Как бы то ни было, Имран Хан спешит заявить, что готов помочь в расследовании всех заявлений о подтасовке и коррупции в ходе выборов. И вообще, он готов решительно приступить к переустройству страны в соответствии со своим главным лозунгом о переменах. Причем говорит об этом бывший спортсмен так, что избиратель о подтасовках не вспоминает.
— 25 миллионов наших детей не ходят в школу,— напоминал Имран Хан, представляя свою программу,— наши женщины умирают во время родов, потому что мы не можем обеспечить их базовым здравоохранением, мы не можем дать людям чистую питьевую воду... Страна определяется не тем, как живут богатые, а тем, как живут бедные. Страна, у которой есть небольшой остров богачей и море бедняков, не может процветать...
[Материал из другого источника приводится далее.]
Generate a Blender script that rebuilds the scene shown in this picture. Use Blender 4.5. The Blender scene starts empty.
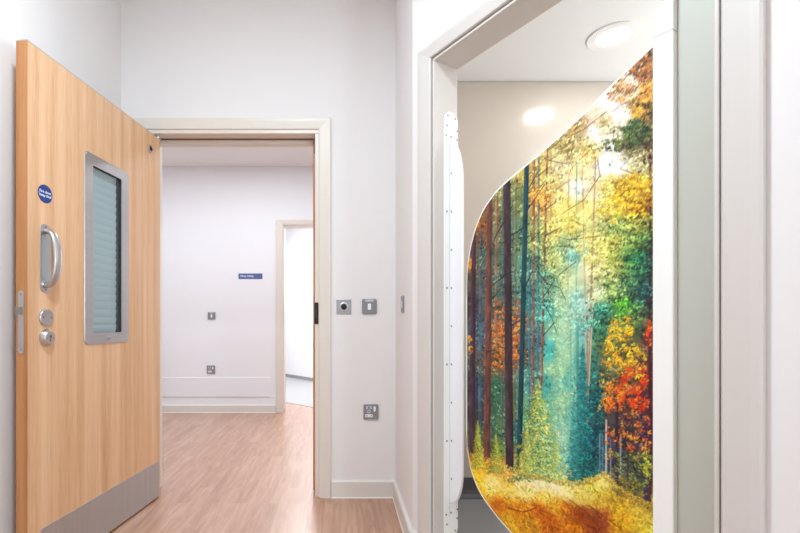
import bpy, bmesh, math, random
import numpy as np
from mathutils import Matrix, Vector

random.seed(7)
rng = np.random.default_rng(11)
scene = bpy.context.scene
COL = scene.collection
PI = math.pi

# ------------------------------------------------------------------ materials
def lin(c):
    c = c / 255.0
    return c / 12.92 if c <= 0.04045 else ((c + 0.055) / 1.055) ** 2.4

def rgb(r, g, b):
    return (lin(r), lin(g), lin(b), 1.0)

def new_mat(name):
    m = bpy.data.materials.new(name)
    m.use_nodes = True
    nt = m.node_tree
    return m, nt, nt.nodes['Principled BSDF']

def plain(name, col, rough=0.5, metal=0.0, bump=0.0, bscale=200.0, vary=0.03, spec=0.5, coat=0.0):
    m, nt, p = new_mat(name)
    N, L = nt.nodes, nt.links
    tc = N.new('ShaderNodeTexCoord')
    no = N.new('ShaderNodeTexNoise')
    no.inputs['Scale'].default_value = bscale
    no.inputs['Detail'].default_value = 3.0
    L.new(tc.outputs['Object'], no.inputs['Vector'])
    mx = N.new('ShaderNodeMix'); mx.data_type = 'RGBA'
    a = [max(0, c * (1 - vary)) for c in col[:3]] + [1]
    b = [min(1, c * (1 + vary)) for c in col[:3]] + [1]
    mx.inputs[6].default_value = a
    mx.inputs[7].default_value = b
    L.new(no.outputs['Fac'], mx.inputs[0])
    L.new(mx.outputs[2], p.inputs['Base Color'])
    p.inputs['Roughness'].default_value = rough
    p.inputs['Metallic'].default_value = metal
    p.inputs['Specular IOR Level'].default_value = spec
    p.inputs['Coat Weight'].default_value = coat
    if bump:
        bu = N.new('ShaderNodeBump')
        bu.inputs['Strength'].default_value = bump
        bu.inputs['Distance'].default_value = 0.002
        L.new(no.outputs['Fac'], bu.inputs['Height'])
        L.new(bu.outputs['Normal'], p.inputs['Normal'])
    return m

def brushed(name, col, rough=0.32, stretch=(4, 4, 300)):
    m, nt, p = new_mat(name)
    N, L = nt.nodes, nt.links
    tc = N.new('ShaderNodeTexCoord')
    mp = N.new('ShaderNodeMapping'); mp.inputs['Scale'].default_value = stretch
    no = N.new('ShaderNodeTexNoise'); no.inputs['Scale'].default_value = 1.0; no.inputs['Detail'].default_value = 4
    L.new(tc.outputs['Object'], mp.inputs['Vector']); L.new(mp.outputs['Vector'], no.inputs['Vector'])
    big = N.new('ShaderNodeTexNoise'); big.inputs['Scale'].default_value = 9.0
    L.new(tc.outputs['Object'], big.inputs['Vector'])
    ad = N.new('ShaderNodeMath'); ad.operation = 'ADD'
    L.new(no.outputs['Fac'], ad.inputs[0]); L.new(big.outputs['Fac'], ad.inputs[1])
    r = N.new('ShaderNodeMapRange')
    r.inputs['From Min'].default_value = 0.6; r.inputs['From Max'].default_value = 1.4
    r.inputs['To Min'].default_value = rough - 0.03; r.inputs['To Max'].default_value = rough + 0.05
    L.new(ad.outputs[0], r.inputs['Value']); L.new(r.outputs[0], p.inputs['Roughness'])
    mx = N.new('ShaderNodeMix'); mx.data_type = 'RGBA'
    mx.inputs[6].default_value = [c * 0.88 for c in col[:3]] + [1]
    mx.inputs[7].default_value = [min(1, c * 1.1) for c in col[:3]] + [1]
    L.new(no.outputs['Fac'], mx.inputs[0]); L.new(mx.outputs[2], p.inputs['Base Color'])
    p.inputs['Metallic'].default_value = 1.0
    return m

def beech(name, c1, c2, c3, rough=0.38):
    m, nt, p = new_mat(name)
    N, L = nt.nodes, nt.links
    tc = N.new('ShaderNodeTexCoord')
    mp = N.new('ShaderNodeMapping'); mp.inputs['Scale'].default_value = (22, 22, 0.55)
    no = N.new('ShaderNodeTexNoise'); no.inputs['Scale'].default_value = 1.0
    no.inputs['Detail'].default_value = 5; no.inputs['Roughness'].default_value = 0.6
    L.new(tc.outputs['Object'], mp.inputs['Vector']); L.new(mp.outputs['Vector'], no.inputs['Vector'])
    mp2 = N.new('ShaderNodeMapping'); mp2.inputs['Scale'].default_value = (260, 260, 9)
    n2 = N.new('ShaderNodeTexNoise'); n2.inputs['Scale'].default_value = 1.0; n2.inputs['Detail'].default_value = 3
    L.new(tc.outputs['Object'], mp2.inputs['Vector']); L.new(mp2.outputs['Vector'], n2.inputs['Vector'])
    mad = N.new('ShaderNodeMath'); mad.operation = 'MULTIPLY_ADD'
    mad.inputs[1].default_value = 0.42
    L.new(n2.outputs['Fac'], mad.inputs[0]); L.new(no.outputs['Fac'], mad.inputs[2])
    cr = N.new('ShaderNodeValToRGB')
    e = cr.color_ramp.elements
    e[0].position = 0.48; e[0].color = c1
    e[1].position = 0.94; e[1].color = c3
    k = cr.color_ramp.elements.new(0.70); k.color = c2
    L.new(mad.outputs[0], cr.inputs['Fac']); L.new(cr.outputs['Color'], p.inputs['Base Color'])
    p.inputs['Roughness'].default_value = rough
    p.inputs['Specular IOR Level'].default_value = 0.4
    return m

def wood_floor(name):
    m, nt, p = new_mat(name)
    N, L = nt.nodes, nt.links
    tc = N.new('ShaderNodeTexCoord')
    mp = N.new('ShaderNodeMapping'); mp.inputs['Rotation'].default_value = (0, 0, PI / 2)
    L.new(tc.outputs['Object'], mp.inputs['Vector'])
    br = N.new('ShaderNodeTexBrick')
    br.inputs['Scale'].default_value = 1.0
    br.inputs['Brick Width'].default_value = 0.62; br.inputs['Row Height'].default_value = 0.085
    br.inputs['Mortar Size'].default_value = 0.0006; br.inputs['Mortar Smooth'].default_value = 0.3
    br.inputs['Bias'].default_value = 0.0
    br.inputs['Color1'].default_value = (0, 0, 0, 1); br.inputs['Color2'].default_value = (1, 1, 1, 1)
    br.inputs['Mortar'].default_value = (0.25, 0.25, 0.25, 1)
    br.offset = 0.37
    L.new(mp.outputs['Vector'], br.inputs['Vector'])
    # grain, different in each plank
    sc = N.new('ShaderNodeVectorMath'); sc.operation = 'MULTIPLY_ADD'
    sc.inputs[1].default_value = (26, 2.4, 1)
    sm = N.new('ShaderNodeVectorMath'); sm.operation = 'SCALE'; sm.inputs['Scale'].default_value = 37.0
    L.new(br.outputs['Color'], sm.inputs[0])
    L.new(tc.outputs['Object'], sc.inputs[0]); L.new(sm.outputs[0], sc.inputs[2])
    g = N.new('ShaderNodeTexNoise'); g.inputs['Scale'].default_value = 1.0; g.inputs['Detail'].default_value = 6
    g.inputs['Roughness'].default_value = 0.62; g.inputs['Distortion'].default_value = 1.2
    L.new(sc.outputs[0], g.inputs['Vector'])
    ad = N.new('ShaderNodeMath'); ad.operation = 'MULTIPLY_ADD'; ad.inputs[1].default_value = 0.16
    L.new(br.outputs['Color'], ad.inputs[0]); L.new(g.outputs['Fac'], ad.inputs[2])
    cr = N.new('ShaderNodeValToRGB')
    e = cr.color_ramp.elements
    e[0].position = 0.36; e[0].color = FLOOR_A
    e[1].position = 0.80; e[1].color = FLOOR_C
    k = e.new(0.56); k.color = FLOOR_B
    L.new(ad.outputs[0], cr.inputs['Fac'])
    L.new(cr.outputs['Color'], p.inputs['Base Color'])
    p.inputs['Roughness'].default_value = 0.4
    p.inputs['Specular IOR Level'].default_value = 0.5
    p.inputs['Coat Weight'].default_value = 0.9
    p.inputs['Coat Roughness'].default_value = 0.24
    p.inputs['Coat IOR'].default_value = 1.68
    return m

FLOOR_A = rgb(160, 110, 81)
FLOOR_B = rgb(179, 130, 101)
FLOOR_C = rgb(196, 152, 125)

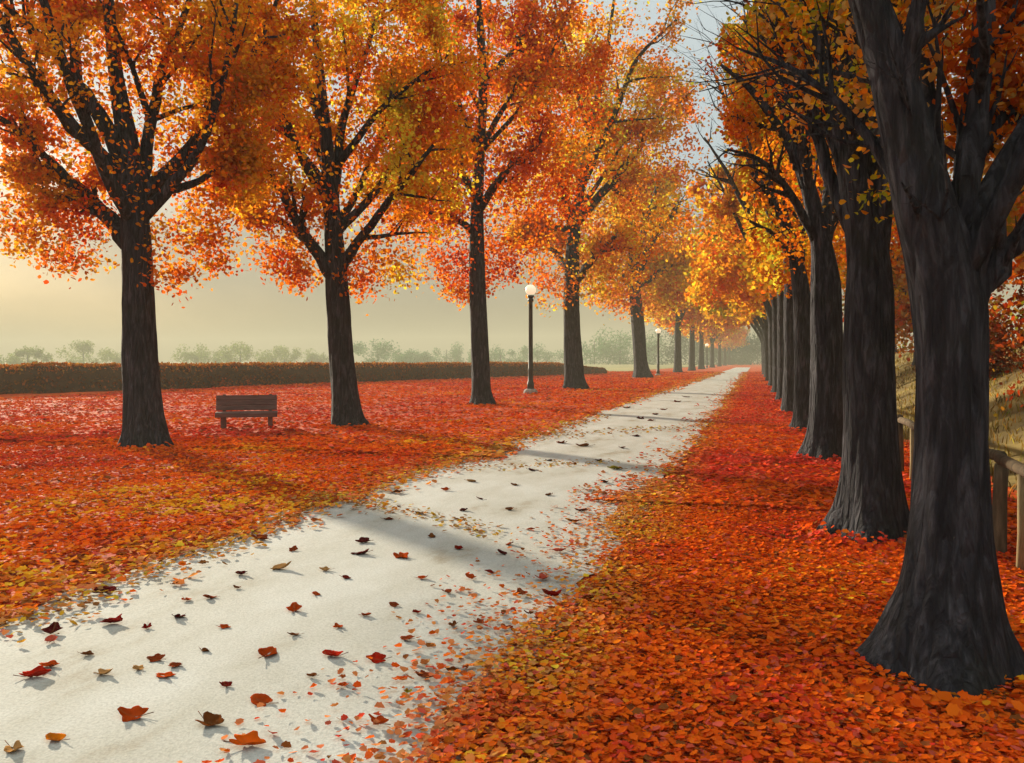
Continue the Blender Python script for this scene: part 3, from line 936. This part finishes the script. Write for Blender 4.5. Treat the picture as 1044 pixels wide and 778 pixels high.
# ------------------------------------------------------------------ single leaves lying on the path
PL = 'fallen leaves lying singly on the path'
LEAVES = [
    (250, 759, 40, ORANGE, 'large curled rust orange leaf at the bottom edge of the picture'),
    (57, 755, 28, AMBER, 'small amber leaf near the bottom left corner, right of the cut-off leaf'),
    (14, 765, 30, TAN, 'tan orange leaf cut off by the bottom left corner'),
    (137, 731, 32, BURNT, 'flat rust leaf between the amber leaf and the folded brown leaf'),
    (213, 738, 34, BROWN, 'folded brown leaf just up and left of the large rust orange leaf'),
    (267, 716, 34, BURNT, 'rust leaf with a long stalk pointing right, above the largest leaf'),
    (105, 688, 21, TAN, 'small tan leaf with a stalk between the red pair and the cluster'),
    (34, 690, 34, RED, 'lower red leaf of the overlapping pair at the left edge'),
    (50, 680, 26, BURNT, 'upper rust leaf of the overlapping pair at the left edge'),
    (169, 690, 24, BURNT, 'largest leaf of the small cluster left of centre'),
    (160, 673, 20, RUST, 'topmost dark leaf of the small cluster left of centre'),
    (179, 680, 18, RUST, 'rightmost leaf of the small cluster left of centre'),
    (141, 683, 17, TAN, 'pale tan leaf of the small cluster left of centre'),
    (272, 668, 35, BURNT, 'broad rust leaf on open path, left of the red square leaf'),
    (340, 669, 30, RED, 'red squarish leaf on open path near the middle of its width'),
    (300, 623, 23, BURNT, 'lone rust leaf on the bare middle of the path'),
    (182, 630, 19, MAROON, 'small dark crimson leaf on bare path'),
    (114, 635, 26, DRED, 'dark red leaf with a raised tip near the left lawn edge'),
    (53, 645, 26, MAROON, 'upper maroon leaf of two by the left lawn edge'),
    (52, 654, 20, PINK, 'pinkish leaf tucked below a maroon leaf by the left lawn edge'),
    (107, 604, 32, MAROON, 'maroon leaf half on the lawn litter at the left path edge'),
    (214, 610, 17, RUST, 'small purplish brown leaf above the crimson one'),
    (246, 586, 18, MAROON, 'flat dark leaf under the pale streaked tan leaf'),
    (178, 596, 13, BROWN, 'thin grey brown leaf sliver on pale path'),
    (286, 580, 24, TAN, 'long pale tan leaf on the upper left of the bare path'),
    (265, 549, 23, RUST, 'curved brown leaf on the yellow left edge of the path'),
    (299, 561, 15, RUST, 'small rust leaf right of the curved brown leaf'),
    (371, 553, 17, MAROON, 'upper of two dark curved leaves on mid path'),
    (369, 565, 21, MAROON, 'lower of two dark curved leaves on mid path'),
    (409, 568, 23, BURNT, 'red orange leaf right of the two dark curved leaves'),
    (512, 565, 14, MAROON, 'small dark red leaf alone on the right half of the path'),
    (427, 524, 11, BROWN, 'thin brown leaf standing on edge on mid path'),
    (473, 521, 13, MAROON, 'dark crossed leaf on mid path'),
    (593, 521, 15, MAROON, 'black looking leaf near the right path edge, farther one'),
    (585, 532, 19, BROWN, 'narrow brown leaf with a long stalk near the right path edge'),
    (569, 562, 19, PINK, 'pinkish red leaf at the right path edge'),
    (552, 590, 19, PINK, 'round pale pink leaf at the right path edge'),
    (564, 608, 22, DRED, 'dark red folded leaf at the right path edge'),
    (532, 606, 20, RUST, 'rust leaf left of the dark red folded leaf'),
    (462, 638, 15, BROWN, 'left one of two small brown leaves in a line toward the right edge'),
    (488, 635, 15, RUST, 'right one of two small leaves in a line toward the right edge'),
    (416, 652, 21, RUST, 'flat rust leaf above the bright red one on the path'),
    (385, 673, 25, RED, 'bright red leaf left of the tan leaves by the right litter'),
    (434, 677, 18, TAN, 'tan leaf just above a red brown leaf by the right litter'),
    (432, 690, 23, RUST, 'red brown leaf just below a tan leaf by the right litter'),
    (416, 706, 13, OLIVE, 'olive grey leaf sliver by the right litter'),
    (461, 684, 17, BROWN, 'brown leaf at the ragged edge of the right litter'),
    (540, 626, 13, MAROON, 'small blackish leaf in the yellow fringe of the right litter'),
    (517, 641, 13, DRED, 'dark red leaf below the blackish one in the yellow fringe'),
    (386, 738, 25, BURNT, 'orange brown leaf beside the yellow patch at the bottom of the right litter'),
    (406, 502, 13, BROWN, 'brown leaf on the sandy patch of the left path edge'),
    (490, 509, 13, MAROON, 'dark leaf beyond the crossed leaf on mid path'),
    (543, 480, 13, MAROON, 'dark leaf where the path begins to narrow'),
    (480, 491, 14, TAN, 'faint tan leaf on the sandy left part of mid path'),
    (573, 452, 13, RUST, 'rust leaf by the twig on the far path'),
    (595, 455, 18, BROWN, 'twig-like thin brown leaf on the far path'),
    (628, 478, 19, OLIVE, 'ochre leaf flat on the far right half of the path'),
    (332, 582, 14, TAN, 'thin pale sliver of a leaf right of the long tan leaf'),
    (242, 600, 10, BROWN, 'tiny brown fleck of a leaf above the purplish one'),
]
FLECK = [(525, 495), (634, 457), (617, 492), (668, 423), (664, 429), (653, 427), (645, 501), (610, 470), (648, 445), (690, 410), (640, 416), (700, 405), (560, 470), (676, 418)]


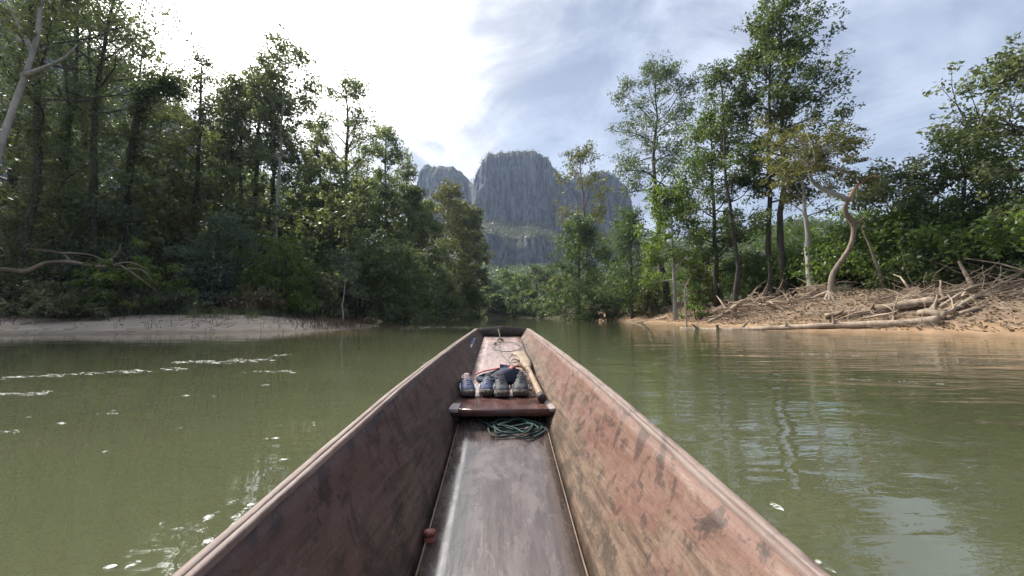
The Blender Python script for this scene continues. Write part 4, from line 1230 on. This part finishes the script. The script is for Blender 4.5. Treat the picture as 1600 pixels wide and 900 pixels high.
# bottom planks
def floor_board(y0, y1, x0, x1, mat, name, lift=0.0, n=50):
    yy_ = np.linspace(y0, y1, n); xs_ = np.linspace(x0, x1, 7)
    top = np.stack([np.stack([FWs(yy_) * u, yy_, FLs(yy_) + lift + 0.003 * fbm(yy_ * 2, yy_ * 0 + u * 3, 4) - 0.004 * (1 - u * u)], 1) for u in xs_], 0)
    bot = top - np.array([0, 0, 0.032])
    return MB().grid(np.concatenate([top, bot[::-1], top[:1]], 0)).build(name, M[mat], boat, merge=True)


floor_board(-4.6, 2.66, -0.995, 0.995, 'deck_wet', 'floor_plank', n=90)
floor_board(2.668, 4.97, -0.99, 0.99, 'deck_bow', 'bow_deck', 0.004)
# bow board, peaked in the middle
bx = np.linspace(-1, 1, 15)
yb0 = 4.955
hwb = FWs(4.96) + (GWs(4.96) - FWs(4.96)) * 0.5
zt_ = GZs(4.98) + 0.000 + 0.030 * (1 - np.abs(bx)) ; zb_ = np.full(15, FLs(4.97) - 0.01)
xt = bx * (GWs(4.98) - 0.032); xb = bx * (FWs(4.97))
P = np.stack([np.stack([xb, np.full(15, yb0), zb_], 1), np.stack([xt, np.full(15, yb0), zt_], 1), np.stack([xt, np.full(15, yb0 + 0.045), zt_], 1), np.stack([xb, np.full(15, yb0 + 0.045), zb_], 1), np.stack([xb, np.full(15, yb0), zb_], 1)], 0)
MB().grid(P).build('bow_board', M['hull_paint_shaded'], boat, merge=True)
# stern board behind the viewer
P = np.stack([np.stack([bx * 0.24, np.full(15, -4.6), np.full(15, CAM_H - 0.82)], 1), np.stack([bx * 0.39, np.full(15, -4.6), np.full(15, CAM_H - 0.41)], 1),
              np.stack([bx * 0.39, np.full(15, -4.63), np.full(15, CAM_H - 0.41)], 1), np.stack([bx * 0.24, np.full(15, -4.63), np.full(15, CAM_H - 0.82)], 1)], 0)
MB().grid(P).build('stern_board', M['hull_paint_shaded'], boat, merge=True)


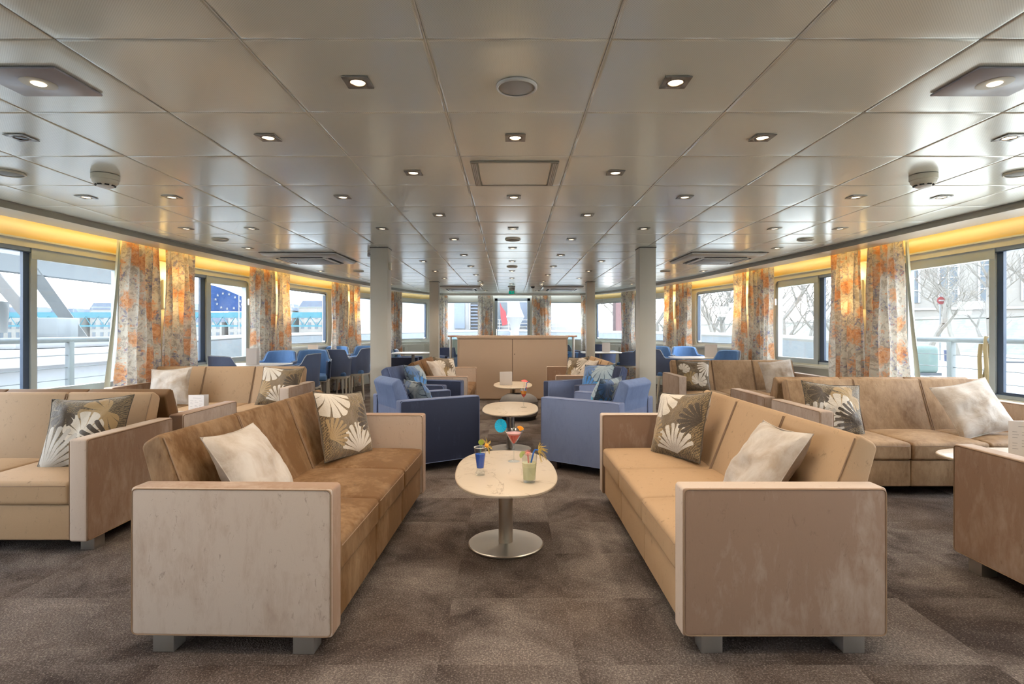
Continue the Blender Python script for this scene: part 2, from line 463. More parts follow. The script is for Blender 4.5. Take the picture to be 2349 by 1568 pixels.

Вот некоторые из пунктов его программы: правительство ориентируется прежде всего на рядовых граждан, все должны нести ответственность перед законом, новые рабочие места для молодежи, помощь фермерам, поддержка деловых кругов, средства будут направляться на развитие, уменьшатся расходы на содержание правительства. Имран Хан даже намерен отказаться от резиденции — одного из самых известных зданий в Исламабаде: «Наше правительство решит, что сделать с домом премьер-министра. Я бы постыдился жить в таком большом доме. Он будет преобразован в учебное заведение или что-то вроде этого».
Новый премьер Пакистана готов развивать связи с Афганистаном и Ираном, а с США намерен «выстраивать взаимовыгодные, но не односторонние отношения». Готов даже развивать связи со старым противником — соседней Индией: «Если они сделают один шаг нам навстречу, мы сделаем два!» — обещает Хан.
«Имран Хан — действительно популист, крикун, но он проявил себя как неплохой политик. Он не исламист, но решил воспользоваться поддержкой исламистов, чтобы прийти к власти. Аналогично стал заигрывать с армией, осторожно, не ссорясь, иногда поддакивая. В условиях, когда отношения Наваза Шарифа с армией стали портиться, Имран Хан стал лить воду на их мельницу»,— констатирует завсектором Пакистана Института востоковедения РАН Сергей Каменев.
Проблема, однако, в том, что чемпион по крикету наобещал слишком много и теперь весь Пакистан в нетерпении: с чего он начнет?